Recent years have seen large-scale development in the Persian Gulf, thanks in part to the oil boom of the 1970s. But Persian Gulf countries often have small populations unwilling to work as laborers for low pay and in the brutal desert heat. Workers from countries like Pakistan, Bangladesh, and India have built large parts of Persian Gulf mega-cities, including cities like Dubai, Abu Dhabi, Jeddah, Doha, and more. Their passports are often stripped on arrival, and the workers have no unions are other avenues to demand their rights. Because their countries’ economies rely so heavily on the income from foreign work, workers find little respite or support from their respective embassies.

Academic Fred Halliday wrote about the exploitation of foreign workers following the mass labor migration into the Persian Gulf states nearly 40 years ago:

There is the reluctance or outright refusal of the labor-exporting states to manage the process in such a way as to draw benefit from the migratory flow; with the partial exception of Algeria and South Yemen, the states exporting labor have allowed market forces to prevail or have used migration as a means of acquiring the capital with which to sustain otherwise unviable economic systems.
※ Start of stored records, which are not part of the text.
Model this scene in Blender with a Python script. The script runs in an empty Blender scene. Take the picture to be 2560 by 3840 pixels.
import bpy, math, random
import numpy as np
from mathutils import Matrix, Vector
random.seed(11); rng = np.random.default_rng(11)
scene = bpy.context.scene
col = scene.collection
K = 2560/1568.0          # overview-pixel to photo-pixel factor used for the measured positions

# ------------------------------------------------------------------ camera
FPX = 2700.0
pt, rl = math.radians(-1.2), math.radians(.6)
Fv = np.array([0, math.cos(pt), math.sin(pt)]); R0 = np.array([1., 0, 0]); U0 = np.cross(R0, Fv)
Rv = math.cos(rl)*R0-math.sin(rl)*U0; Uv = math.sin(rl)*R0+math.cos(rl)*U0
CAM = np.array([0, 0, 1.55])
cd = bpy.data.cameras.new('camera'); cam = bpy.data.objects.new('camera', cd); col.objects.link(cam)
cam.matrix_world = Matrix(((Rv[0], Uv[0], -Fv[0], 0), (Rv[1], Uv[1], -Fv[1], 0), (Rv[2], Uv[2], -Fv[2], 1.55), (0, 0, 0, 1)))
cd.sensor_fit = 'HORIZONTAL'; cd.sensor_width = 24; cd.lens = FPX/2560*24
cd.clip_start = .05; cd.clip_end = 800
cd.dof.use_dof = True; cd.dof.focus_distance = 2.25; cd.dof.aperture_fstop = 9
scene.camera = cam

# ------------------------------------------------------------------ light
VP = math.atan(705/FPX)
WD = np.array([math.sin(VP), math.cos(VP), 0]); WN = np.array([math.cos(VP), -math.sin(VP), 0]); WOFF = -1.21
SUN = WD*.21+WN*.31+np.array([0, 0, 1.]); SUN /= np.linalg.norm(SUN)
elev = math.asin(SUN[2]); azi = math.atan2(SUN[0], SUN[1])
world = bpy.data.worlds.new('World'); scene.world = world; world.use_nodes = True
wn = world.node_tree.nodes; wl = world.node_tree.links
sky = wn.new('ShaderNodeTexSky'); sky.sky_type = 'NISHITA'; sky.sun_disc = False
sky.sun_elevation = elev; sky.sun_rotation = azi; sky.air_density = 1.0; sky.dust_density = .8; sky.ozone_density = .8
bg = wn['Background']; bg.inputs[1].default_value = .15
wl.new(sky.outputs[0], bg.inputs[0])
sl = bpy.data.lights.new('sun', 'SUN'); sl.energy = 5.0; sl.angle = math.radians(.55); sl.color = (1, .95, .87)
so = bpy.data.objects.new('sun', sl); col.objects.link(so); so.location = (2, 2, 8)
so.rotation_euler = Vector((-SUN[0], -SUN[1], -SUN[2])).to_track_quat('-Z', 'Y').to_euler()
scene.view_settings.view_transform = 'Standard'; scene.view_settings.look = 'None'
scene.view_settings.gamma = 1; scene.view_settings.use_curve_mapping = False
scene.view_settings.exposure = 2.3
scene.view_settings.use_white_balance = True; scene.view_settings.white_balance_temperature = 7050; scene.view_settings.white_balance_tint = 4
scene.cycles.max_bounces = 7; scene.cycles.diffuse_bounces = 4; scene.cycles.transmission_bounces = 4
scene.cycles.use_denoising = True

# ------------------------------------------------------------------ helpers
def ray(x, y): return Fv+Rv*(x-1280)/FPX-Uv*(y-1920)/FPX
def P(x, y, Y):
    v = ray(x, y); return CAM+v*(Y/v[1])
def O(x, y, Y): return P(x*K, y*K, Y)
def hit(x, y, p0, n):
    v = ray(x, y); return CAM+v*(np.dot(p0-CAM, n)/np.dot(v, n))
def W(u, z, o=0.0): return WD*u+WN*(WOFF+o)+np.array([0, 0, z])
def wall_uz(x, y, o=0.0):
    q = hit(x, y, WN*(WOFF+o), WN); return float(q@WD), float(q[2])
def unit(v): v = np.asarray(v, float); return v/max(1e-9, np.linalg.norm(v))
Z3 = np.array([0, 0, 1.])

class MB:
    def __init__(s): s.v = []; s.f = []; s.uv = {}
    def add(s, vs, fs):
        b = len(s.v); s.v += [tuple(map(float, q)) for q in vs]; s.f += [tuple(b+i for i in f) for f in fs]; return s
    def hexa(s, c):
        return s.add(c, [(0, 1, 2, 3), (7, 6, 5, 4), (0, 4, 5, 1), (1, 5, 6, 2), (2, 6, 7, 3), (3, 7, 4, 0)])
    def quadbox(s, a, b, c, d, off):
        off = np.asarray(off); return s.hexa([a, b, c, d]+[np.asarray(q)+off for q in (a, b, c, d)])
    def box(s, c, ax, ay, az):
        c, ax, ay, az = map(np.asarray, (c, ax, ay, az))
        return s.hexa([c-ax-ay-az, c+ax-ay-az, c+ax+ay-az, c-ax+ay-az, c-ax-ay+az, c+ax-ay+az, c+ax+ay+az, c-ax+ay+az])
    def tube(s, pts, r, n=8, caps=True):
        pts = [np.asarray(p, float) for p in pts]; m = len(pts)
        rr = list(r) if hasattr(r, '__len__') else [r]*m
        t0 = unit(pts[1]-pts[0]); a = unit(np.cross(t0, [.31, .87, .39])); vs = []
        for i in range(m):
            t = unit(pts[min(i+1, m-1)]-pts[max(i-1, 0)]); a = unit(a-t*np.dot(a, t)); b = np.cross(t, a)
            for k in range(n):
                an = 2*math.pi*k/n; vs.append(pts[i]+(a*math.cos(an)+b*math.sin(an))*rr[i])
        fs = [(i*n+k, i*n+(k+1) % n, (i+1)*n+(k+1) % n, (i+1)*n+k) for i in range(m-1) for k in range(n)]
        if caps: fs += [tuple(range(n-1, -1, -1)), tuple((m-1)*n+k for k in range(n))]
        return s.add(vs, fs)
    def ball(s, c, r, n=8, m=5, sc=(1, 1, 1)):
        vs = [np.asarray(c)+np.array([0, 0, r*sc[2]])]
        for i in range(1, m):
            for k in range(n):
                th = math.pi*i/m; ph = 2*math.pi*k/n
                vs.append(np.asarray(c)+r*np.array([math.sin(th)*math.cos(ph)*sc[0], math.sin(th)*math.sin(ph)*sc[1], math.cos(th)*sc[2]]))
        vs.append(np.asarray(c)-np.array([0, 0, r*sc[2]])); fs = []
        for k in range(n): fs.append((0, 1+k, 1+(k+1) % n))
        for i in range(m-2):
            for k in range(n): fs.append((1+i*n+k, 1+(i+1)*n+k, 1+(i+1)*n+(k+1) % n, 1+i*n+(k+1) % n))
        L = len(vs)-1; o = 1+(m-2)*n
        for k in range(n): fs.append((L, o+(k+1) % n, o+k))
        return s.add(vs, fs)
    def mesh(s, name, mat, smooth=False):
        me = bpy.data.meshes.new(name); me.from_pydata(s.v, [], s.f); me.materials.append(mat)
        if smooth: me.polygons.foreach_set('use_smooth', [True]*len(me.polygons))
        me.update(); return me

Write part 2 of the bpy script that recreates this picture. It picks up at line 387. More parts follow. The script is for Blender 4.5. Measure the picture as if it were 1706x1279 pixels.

Exploitation of foreign domestic workers in the Persian Gulf gained international attention after reports came out denouncing Qatar for allowing the deaths of 1,200 migrant workers who were working on building stadiums for the 2022 World Cup. Qatar denied that the death toll was that high, but reports of terrible conditions in Qatari labor camps — that house people mainly from the subcontinent and east and west Africa — continue to pop up in the media. In the UAE, a New York Times investigation into the harsh working conditions at the New York University Abu Dhabi campus in 2014 earned the university serious criticism.